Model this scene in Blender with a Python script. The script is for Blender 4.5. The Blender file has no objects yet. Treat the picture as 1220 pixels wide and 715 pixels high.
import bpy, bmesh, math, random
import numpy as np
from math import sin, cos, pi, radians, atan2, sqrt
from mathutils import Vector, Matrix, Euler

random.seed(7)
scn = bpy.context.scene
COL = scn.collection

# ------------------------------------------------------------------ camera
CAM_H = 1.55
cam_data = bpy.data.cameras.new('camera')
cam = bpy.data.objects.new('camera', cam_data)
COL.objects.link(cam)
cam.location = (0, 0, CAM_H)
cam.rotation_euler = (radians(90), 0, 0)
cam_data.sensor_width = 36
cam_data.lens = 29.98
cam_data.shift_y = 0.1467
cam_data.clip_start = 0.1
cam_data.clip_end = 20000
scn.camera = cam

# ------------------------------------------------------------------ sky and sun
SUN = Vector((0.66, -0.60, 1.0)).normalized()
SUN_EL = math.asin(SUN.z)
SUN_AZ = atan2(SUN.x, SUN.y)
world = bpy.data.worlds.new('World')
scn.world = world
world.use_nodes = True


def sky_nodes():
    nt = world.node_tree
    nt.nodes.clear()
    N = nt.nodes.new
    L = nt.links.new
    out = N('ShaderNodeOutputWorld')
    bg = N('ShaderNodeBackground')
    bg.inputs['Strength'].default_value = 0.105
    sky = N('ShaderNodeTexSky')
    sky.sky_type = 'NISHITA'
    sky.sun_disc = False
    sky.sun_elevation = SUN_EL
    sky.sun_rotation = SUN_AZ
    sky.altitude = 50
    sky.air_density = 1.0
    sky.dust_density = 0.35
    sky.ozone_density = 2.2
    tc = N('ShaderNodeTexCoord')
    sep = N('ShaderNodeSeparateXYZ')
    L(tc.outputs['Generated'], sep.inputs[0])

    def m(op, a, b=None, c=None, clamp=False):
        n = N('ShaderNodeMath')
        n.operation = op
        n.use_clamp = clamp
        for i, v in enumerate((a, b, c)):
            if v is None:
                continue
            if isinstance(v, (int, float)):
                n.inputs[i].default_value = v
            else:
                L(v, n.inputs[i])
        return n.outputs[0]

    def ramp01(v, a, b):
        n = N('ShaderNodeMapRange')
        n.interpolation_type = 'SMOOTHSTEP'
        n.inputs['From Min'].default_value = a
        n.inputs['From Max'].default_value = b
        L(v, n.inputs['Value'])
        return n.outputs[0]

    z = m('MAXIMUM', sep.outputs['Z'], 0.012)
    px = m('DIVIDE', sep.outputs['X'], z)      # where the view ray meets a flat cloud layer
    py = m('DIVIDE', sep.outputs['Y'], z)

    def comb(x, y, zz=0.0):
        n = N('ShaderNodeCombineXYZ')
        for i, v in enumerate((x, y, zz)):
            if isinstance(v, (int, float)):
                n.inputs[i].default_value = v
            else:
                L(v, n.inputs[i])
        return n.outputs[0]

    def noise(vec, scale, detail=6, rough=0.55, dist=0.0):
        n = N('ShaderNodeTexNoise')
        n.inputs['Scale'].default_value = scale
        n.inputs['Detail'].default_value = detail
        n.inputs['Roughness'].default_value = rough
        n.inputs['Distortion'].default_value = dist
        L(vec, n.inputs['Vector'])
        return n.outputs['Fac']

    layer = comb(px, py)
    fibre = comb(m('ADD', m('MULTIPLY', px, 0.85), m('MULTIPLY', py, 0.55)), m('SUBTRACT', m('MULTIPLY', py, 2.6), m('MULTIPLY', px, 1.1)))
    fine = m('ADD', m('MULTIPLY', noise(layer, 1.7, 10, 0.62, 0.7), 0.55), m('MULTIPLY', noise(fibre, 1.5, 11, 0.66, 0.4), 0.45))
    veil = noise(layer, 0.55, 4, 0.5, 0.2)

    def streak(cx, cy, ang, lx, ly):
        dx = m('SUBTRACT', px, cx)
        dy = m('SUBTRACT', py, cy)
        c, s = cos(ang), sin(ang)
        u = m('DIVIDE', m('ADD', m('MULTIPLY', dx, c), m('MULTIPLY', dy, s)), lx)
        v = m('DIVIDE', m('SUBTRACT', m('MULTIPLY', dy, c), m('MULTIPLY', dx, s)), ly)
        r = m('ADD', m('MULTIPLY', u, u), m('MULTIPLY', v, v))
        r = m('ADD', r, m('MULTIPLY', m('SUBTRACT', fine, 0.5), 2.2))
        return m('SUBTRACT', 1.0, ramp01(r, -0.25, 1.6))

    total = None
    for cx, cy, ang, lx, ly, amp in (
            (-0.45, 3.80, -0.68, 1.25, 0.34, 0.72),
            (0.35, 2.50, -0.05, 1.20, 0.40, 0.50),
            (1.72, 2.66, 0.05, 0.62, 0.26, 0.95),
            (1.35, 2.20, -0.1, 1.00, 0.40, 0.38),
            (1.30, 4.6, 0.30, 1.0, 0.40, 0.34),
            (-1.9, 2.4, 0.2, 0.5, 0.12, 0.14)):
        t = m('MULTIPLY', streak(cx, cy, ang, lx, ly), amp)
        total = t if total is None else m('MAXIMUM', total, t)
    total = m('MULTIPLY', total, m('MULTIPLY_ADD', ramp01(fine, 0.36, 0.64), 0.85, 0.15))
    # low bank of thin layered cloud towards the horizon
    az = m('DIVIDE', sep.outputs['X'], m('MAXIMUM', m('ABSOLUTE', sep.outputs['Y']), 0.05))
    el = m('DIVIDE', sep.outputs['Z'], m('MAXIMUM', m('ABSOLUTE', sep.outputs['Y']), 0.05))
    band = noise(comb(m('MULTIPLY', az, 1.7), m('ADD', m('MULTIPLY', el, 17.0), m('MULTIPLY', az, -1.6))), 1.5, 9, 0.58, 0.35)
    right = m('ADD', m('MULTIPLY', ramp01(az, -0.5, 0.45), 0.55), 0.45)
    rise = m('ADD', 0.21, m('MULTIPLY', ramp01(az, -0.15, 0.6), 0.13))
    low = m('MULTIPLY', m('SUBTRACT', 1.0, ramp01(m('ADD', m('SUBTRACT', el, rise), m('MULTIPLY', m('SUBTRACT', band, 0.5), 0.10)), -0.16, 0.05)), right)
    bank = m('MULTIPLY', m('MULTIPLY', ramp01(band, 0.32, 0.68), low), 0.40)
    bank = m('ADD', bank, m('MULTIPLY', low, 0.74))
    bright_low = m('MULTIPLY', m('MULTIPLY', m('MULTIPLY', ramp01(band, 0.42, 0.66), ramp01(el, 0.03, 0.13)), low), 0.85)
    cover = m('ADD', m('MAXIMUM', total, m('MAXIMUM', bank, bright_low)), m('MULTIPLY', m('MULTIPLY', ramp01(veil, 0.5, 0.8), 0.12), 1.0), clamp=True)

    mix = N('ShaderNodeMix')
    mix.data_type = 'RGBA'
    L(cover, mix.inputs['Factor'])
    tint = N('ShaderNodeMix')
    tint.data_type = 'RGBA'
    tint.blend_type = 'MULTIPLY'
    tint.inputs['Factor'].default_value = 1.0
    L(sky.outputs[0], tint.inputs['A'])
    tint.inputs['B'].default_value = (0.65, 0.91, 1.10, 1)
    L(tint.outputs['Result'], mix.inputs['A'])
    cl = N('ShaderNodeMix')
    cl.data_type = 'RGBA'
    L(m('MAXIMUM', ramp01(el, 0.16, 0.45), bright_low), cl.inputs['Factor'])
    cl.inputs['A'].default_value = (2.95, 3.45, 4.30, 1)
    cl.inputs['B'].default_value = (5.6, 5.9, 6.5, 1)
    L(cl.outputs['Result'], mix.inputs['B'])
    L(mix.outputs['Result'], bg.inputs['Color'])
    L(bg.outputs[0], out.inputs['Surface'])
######
Work to complete: Starting at the first line of the material above, reproduce each line exactly up to and including the line with "COL = scn.collection".

Written answer:
Model this scene in Blender with a Python script. The script is for Blender 4.5. The Blender file has no objects yet. Treat the picture as 1220 pixels wide and 715 pixels high.
import bpy, bmesh, math, random
import numpy as np
from math import sin, cos, pi, radians, atan2, sqrt
from mathutils import Vector, Matrix, Euler

random.seed(7)
scn = bpy.context.scene
COL = scn.collection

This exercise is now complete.